For Barth, a state has the right to defend itself from both internal and external threats only insofar as it is ordered towards the promotion and maintenance of free human community. Barth sees political communities, or states, as more than merely postlapsarian phenomena; the state is providentially oriented to redemption in Christ, as Creation's goal. This is because the politically guaranteed freedoms embodied in a given community provide the external conditions under which the Gospel may be preached and heard, and thus such a state is providential (whether it knows it or not) in its enabling of the requisite time and space for evangelism. In providing spatio-temporal possibility for the Gospel, the state as guardian of possible human fellowship can be a relative or provisional analogy, for faith, of the Kingdom of God.

So a political state is at least a potential analogy of the Kingdom if it enables a mode of relationality that can be free for the Gospel of salvation. Such a state has the right to use coercion within its own boundaries only and insofar as an attempt to deny or restrict the full humanity of any individual or group of citizens must be combated. In the same way, only a genuine and otherwise unavoidable threat on the part of another state to the exercise of human freedoms (at home or abroad) might serve to justify warfare in their defence. Since all human beings are, by eternal covenant, related to redemption in Christ, and since the covenant of redemption is the sole criterion of Christian political action, the safeguarding of fellow humanity can be the only ground on which violence might become justified as a genuinely last resort.
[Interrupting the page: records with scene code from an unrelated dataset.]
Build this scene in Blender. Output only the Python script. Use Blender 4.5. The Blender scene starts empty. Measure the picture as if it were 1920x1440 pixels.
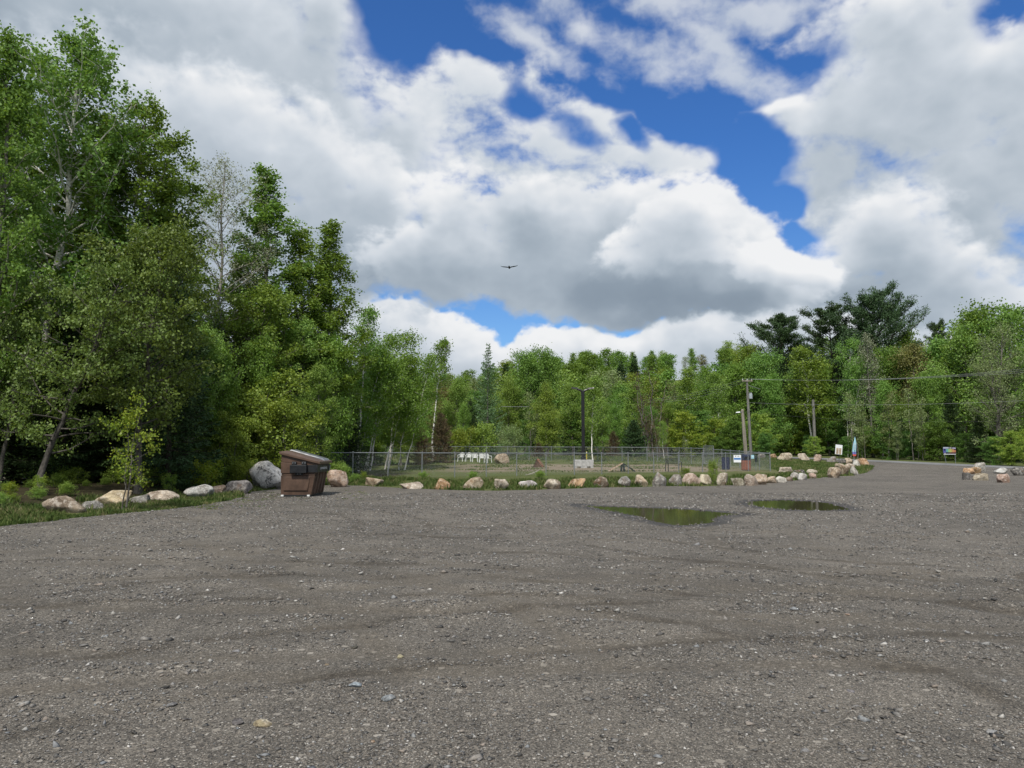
import bpy, bmesh, math, random
import numpy as np
from mathutils import Vector, Matrix, Euler
from mathutils.geometry import delaunay_2d_cdt
from mathutils.noise import fractal as mfractal, noise as mnoise

SC = bpy.context.scene
COL = SC.collection
R = math.radians
PI = math.pi

# ------------------------------------------------------------------ helpers
def sstep(a, b, x):
    t = np.clip((np.asarray(x, float) - a) / (b - a), 0, 1)
    return t * t * (3 - 2 * t)

EYE = 1.6
FPX = 1371.0
PITCH = math.atan((843 - 720) / FPX)

def h(x, y):
    """height of the terrain"""
    x = np.asarray(x, float); y = np.asarray(y, float)
    t = y - 42
    ramp = 0.014 * (np.sqrt(t * t + 36) + t) * 0.5
    ramp = np.minimum(ramp, 1.1 + 0 * ramp)
    hill = 26 * sstep(112, 300, y) * (0.42 + 0.58 * sstep(-70, 45, x)) + 10 * sstep(120, 330, y) * sstep(20, 160, x)
    mound = 0.35 * sstep(-10.5, -15, x) * sstep(8, 16, y) * (1 - sstep(60, 80, y))
    return ramp + hill + mound

def hz(x, y):
    return float(h(x, y))

def ray(px, py):
    dx = (px - 960) / FPX; dy = (720 - py) / FPX
    c, s = math.cos(PITCH), math.sin(PITCH)
    return dx, c - dy * s, s + dy * c

def G(px, py):
    """point of the terrain seen at a pixel of the photograph (marching from the eye)"""
    d = ray(px, py)
    lo, hi = 0.5, None
    t = 1.0
    while t < 600:
        if EYE + d[2] * t < hz(d[0] * t, d[1] * t):
            hi = t; break
        lo = t; t *= 1.06
    if hi is None: hi = 600
    for _ in range(30):
        m = (lo + hi) / 2
        if EYE + d[2] * m < hz(d[0] * m, d[1] * m): hi = m
        else: lo = m
    return d[0] * hi, d[1] * hi

def X(px, Y):
    d = ray(px, 843); return d[0] / d[1] * Y

def Z(py, Y):
    d = ray(960, py); return EYE + d[2] / d[1] * Y

def on(px, Y):
    x = X(px, Y); return x, Y, hz(x, Y)

def mk_mesh(name, V, F, mats=(), smooth=False, mi=None):
    """mesh from numpy vertices and an (n, k) face array or a list of such arrays"""
    me = bpy.data.meshes.new(name)
    V = np.asarray(V, dtype=np.float32)
    if not isinstance(F, list): F = [F]
    F = [np.asarray(f, dtype=np.int32) for f in F if len(f)]
    me.vertices.add(len(V)); me.vertices.foreach_set('co', V.ravel())
    nl = sum(f.size for f in F); npoly = sum(len(f) for f in F)
    me.loops.add(nl); me.polygons.add(npoly)
    me.loops.foreach_set('vertex_index', np.concatenate([f.ravel() for f in F]))
    tot = np.concatenate([np.full(len(f), f.shape[1], np.int32) for f in F])
    start = np.concatenate([[0], np.cumsum(tot)[:-1]]).astype(np.int32)
    me.polygons.foreach_set('loop_start', start)
    if mi is not None: me.polygons.foreach_set('material_index', np.asarray(mi, np.int32))
    if smooth: me.polygons.foreach_set('use_smooth', np.ones(npoly, bool))
    for m in mats: me.materials.append(m)
    me.update(calc_edges=True); me.validate(verbose=False)
    return me

def link(name, me, parent=None, loc=(0, 0, 0), rot=(0, 0, 0)):
    o = bpy.data.objects.new(name, me); COL.objects.link(o)
    o.location = loc; o.rotation_euler = rot
    if parent is not None: o.parent = parent
    return o

def tag(o, label=None, cat=None, group=None, kind=None):
    if label: o['label'] = label
    if cat: o['category'] = cat
    if group: o['group'] = group
    if kind: o['kind'] = kind
    return o

def empty(name, loc=(0, 0, 0), rz=0, scale=None):
    o = bpy.data.objects.new(name, None); COL.objects.link(o)
    o.location = loc; o.rotation_euler = (0, 0, rz); o.empty_display_size = 0.2
    if scale: o.scale = scale
    return o

class MB:
    """collects boxes, tubes, prisms and linked them as ONE mesh"""
    def __init__(self): self.bm = bmesh.new()
    def box(self, c, s, rot=(0, 0, 0), taper=None):
        m = Matrix.Translation(c) @ Euler(rot).to_matrix().to_4x4() @ Matrix.Diagonal((s[0], s[1], s[2], 1))
        r = bmesh.ops.create_cube(self.bm, size=1, matrix=m)
        return self
    def bar(self, a, b, w, d=None, up=(0, 0, 1)):
        a = Vector(a); b = Vector(b); d = d or w
        ax = (b - a); L = ax.length; ax.normalize()
        u = Vector(up)
        if abs(ax.dot(u)) > .98: u = Vector((1, 0, 0))
        s = ax.cross(u).normalized(); t = s.cross(ax).normalized()
        m = Matrix((s, ax, t)).transposed().to_4x4()
        m.translation = (a + b) / 2
        bmesh.ops.create_cube(self.bm, size=1, matrix=m @ Matrix.Diagonal((w, L, d, 1)))
        return self
    def tube(self, pts, r, n=8, cap=True):
        pts = [Vector(p) for p in pts]
        rs = r if isinstance(r, (list, tuple)) else [r] * len(pts)
        rings = []
        for i, p in enumerate(pts):
            d = (pts[min(i + 1, len(pts) - 1)] - pts[max(i - 1, 0)]).normalized()
            u = Vector((0, 0, 1)) if abs(d.z) < .95 else Vector((1, 0, 0))
            s = d.cross(u).normalized(); t = s.cross(d).normalized()
            rings.append([self.bm.verts.new(p + (s * math.cos(2 * PI * k / n) + t * math.sin(2 * PI * k / n)) * rs[i]) for k in range(n)])
        for a, b in zip(rings, rings[1:]):
            for k in range(n):
                self.bm.faces.new((a[k], a[(k + 1) % n], b[(k + 1) % n], b[k]))
        if cap:
            self.bm.faces.new(rings[0][::-1]); self.bm.faces.new(rings[-1])
        return self
    def prism(self, poly, y0, y1, plane='xz'):
        """extrude a polygon given in plane xz (or xy) from y0 to y1"""
        f = (lambda p, q: (p[0], q, p[1])) if plane == 'xz' else (lambda p, q: (p[0], p[1], q))
        a = [self.bm.verts.new(f(p, y0)) for p in poly]; b = [self.bm.verts.new(f(p, y1)) for p in poly]
        n = len(poly)
        self.bm.faces.new(a); self.bm.faces.new(b[::-1])
        for k in range(n): self.bm.faces.new((a[k], b[k], b[(k + 1) % n], a[(k + 1) % n]))
        return self
    def hull8(self, p):
        """solid with eight corners: four of the bottom, four of the top, same order"""
        v = [self.bm.verts.new(q) for q in p]
        for f in ((3, 2, 1, 0), (4, 5, 6, 7), (0, 1, 5, 4), (1, 2, 6, 5), (2, 3, 7, 6), (3, 0, 4, 7)):
            self.bm.faces.new([v[i] for i in f])
        return self
    def build(self, name, mat, parent=None, bevel=0, smooth=False, loc=(0, 0, 0), rot=(0, 0, 0)):
        bmesh.ops.recalc_face_normals(self.bm, faces=self.bm.faces)
        if bevel:
            bmesh.ops.bevel(self.bm, geom=[e for e in self.bm.edges if e.calc_face_angle(0) > .5], offset=bevel, segments=2, affect='EDGES', profile=.6)
        me = bpy.data.meshes.new(name); self.bm.to_mesh(me); self.bm.free()
        if smooth:
            for p in me.polygons: p.use_smooth = True
        if mat: me.materials.append(mat)
        return link(name, me, parent, loc, rot)

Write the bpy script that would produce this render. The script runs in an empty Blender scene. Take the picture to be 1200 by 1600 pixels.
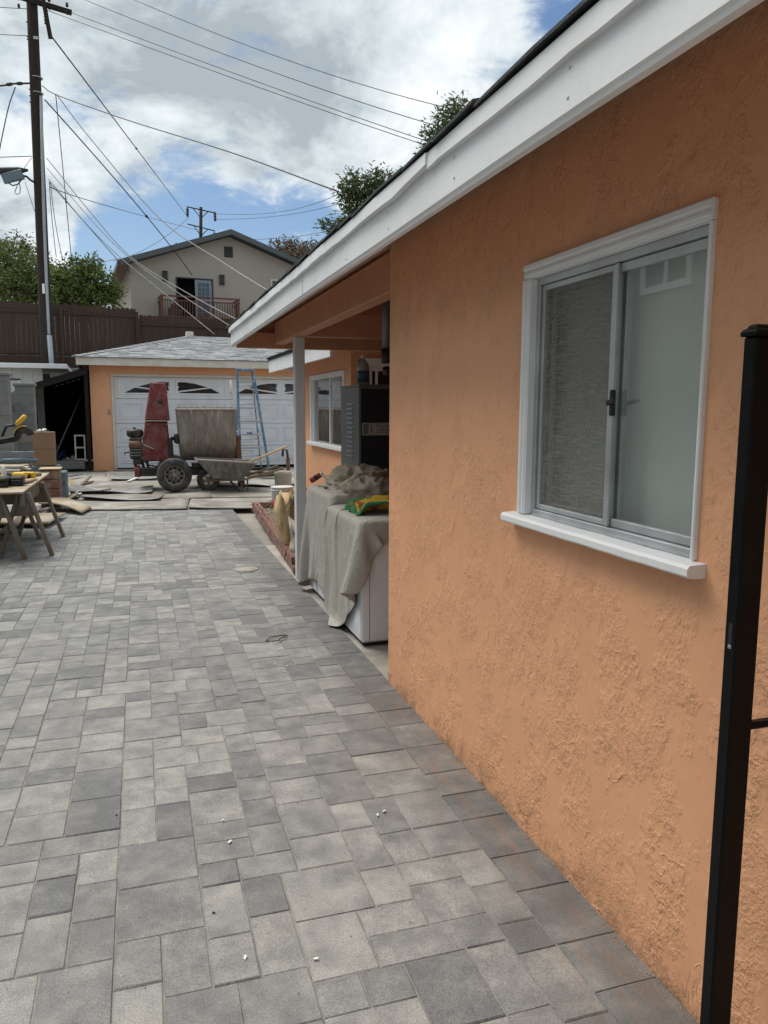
import bpy, math, random
import numpy as np
from mathutils import Vector, Matrix, noise
random.seed(7); np.random.seed(7)
SC = bpy.context.scene
COL = SC.collection
rad = math.radians

# ------------------------------------------------------------------ camera
F_PX = 1200.0; HC = 1.52
CR = Vector((0.954, -0.301, 0.004)); CF = Vector((0.299, 0.945, -0.134))
CF.normalize(); CR = (CR - CF * CR.dot(CF)).normalized(); CU = CR.cross(CF)
CP = Vector((0, 0, HC))
cam = bpy.data.cameras.new('camera'); cam_o = bpy.data.objects.new('camera', cam); COL.objects.link(cam_o)
cam.sensor_fit = 'VERTICAL'; cam.sensor_height = 24.0; cam.lens = F_PX / 1600 * 24.0
cam.clip_start = 0.05; cam.clip_end = 2000
m = Matrix.Identity(4)
for i in range(3):
    m[i][0] = CR[i]; m[i][1] = CU[i]; m[i][2] = -CF[i]; m[i][3] = CP[i]
cam_o.matrix_world = m
SC.camera = cam_o

def ray(x, y): return CR * (x - 600) + CU * (800 - y) + CF * F_PX
def PY(x, y, Y): v = ray(x, y); return CP + v * (Y / v.y)
def PX(x, y, X): v = ray(x, y); return CP + v * (X / v.x)
def PZ(x, y, z=0.0): v = ray(x, y); return CP + v * ((z - HC) / v.z)
def PD(x, y, d): return CP + ray(x, y) * (d / F_PX)

# ------------------------------------------------------------------ world, sun, exposure
SUN = Vector((-0.30, 0.36, 0.88)).normalized()
world = bpy.data.worlds.new('World'); SC.world = world; world.use_nodes = True
nt = world.node_tree; N = nt.nodes; LK = nt.links; N.clear()
def nd(tree, t, **kw):
    n = tree.nodes.new(t)
    for k, v in kw.items():
        if k in n.inputs.keys() if isinstance(k, str) else False: n.inputs[k].default_value = v
        else: setattr(n, k, v)
    return n
out = N.new('ShaderNodeOutputWorld')
sky = N.new('ShaderNodeTexSky'); sky.sky_type = 'NISHITA'; sky.sun_disc = False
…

Thus the only Christian justification of force is revelatory; as ordered to redemption in Christ, human integrity, both social and individual, must be protected. This means that there can be no other possible justification of war. No calculations of national material self-interest, no ideological cause, not even systems of moral philosophy, can stand in place of the revelatory political norm. For Barth this means that no natural theology or natural law theory of ethics or politics can provide relevant arguments in justification of war, since God can only be made known to us through his own activity towards us, by the grace of the Holy Spirit enabling our receptivity to the Father through the redeeming judgement of the Cross. The national interest cannot ever be regarded by the Christian as a political end in itself, in war or peace. In times of war, no ideology, whether it be militaristic, capitalistic or revolutionary, can serve to justify violence; can be given Christian blessing. Only in making room for faith can a state be regarded as providential. Indeed, Barth draws a very definite distinction between the necessarily and naturally immanent ends of the state, and the peaceful, dialogical direction that these may be given by the life of Christian witness within that state. The state has the right and duty to defend itself or other states or communities from aggression only as a last resort, in the pursuit and defence of human fellowship as the imago Dei. This means that war cannot be considered as in itself necessary, in principle unavoidable, or (still less) good, but only as tragically permissible - its justifiable pursuit an outstanding instance of our need for redemptive grace.

This all implies that Christians must strive tirelessly to unmask the real motives of self-interest that might hide behind ideological propaganda in the ethico-political justification of violent action. Even humanitarian arguments must be tested, as ideological, in the light of revelation. Only when there is no hiding place left for selfish motivation may warfare be tragically justifiable in defence of others, as fellow recipients of Christ's redeeming love. Pacifism, as an immanent philosophical position, must be subjected to the same test of faith, and is not to be regarded as in itself a ground for conscientious objection.

I suggest that Barth's position on war provides a fruitful set of guidelines for a Christian praxis of hope and love, undertaken in faith, when confronted by the sort of violent and senseless reality so piercingly evoked by soldier poets such as Wilfred Owen.